The rub is that to "remain competitive," the center's operators indeed want "to keep stuff secret," at least for a limited time. The operation of a public facility should be an open book, by definition and by law.
Johnson envisions circumstances such as this: A company wants to hold a meeting of its regional sales people to introduce them to and familiarize them with a new line of products, but it doesn't want the competition to know about it until later, when it hits the market.
That's a reasonable concern for a private business. And Hawai'i has a host of private facilities that would accept such business in a snap.
But it's not appropriate for a public facility. The public paid for it and has every right to know how it's being used.
Beyond that principle, some critics worry that objectionable organizations could sneak in to Honolulu under cover of this bill.
The Asian Development Bank, which held a controversial conference at the Convention Center in 2001, was simply too bulky to sneak in under the radar screen. With or without this law, large and controversial meetings won't come here secretly, because their logistical aspects are simply too obvious.

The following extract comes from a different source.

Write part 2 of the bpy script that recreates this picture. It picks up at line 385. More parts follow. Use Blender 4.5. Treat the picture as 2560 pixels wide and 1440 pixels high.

But what about smaller meetings? Should the Convention Center use this Senate bill to facilitate booking hate groups or other organizations we would rather not have in our Islands?
First, this public facility would be doing itself a favor to steer clear of that kind of controversy.
Second, we remember, even if the state does not, that the Convention Center was built with the promise that it would book only very large events, so that it wouldn't compete with the convention facilities in private hotels.
Because the Convention Center has never attracted the business that was envisioned, its operators have been under great pressure to dip into parts of the market it was pledged to avoid.
So there are two reasons for Gov. Linda Lingle to veto the Convention Center secrecy bill: To ensure that this public facility remains public, and to keep it from directly competing with private facilities.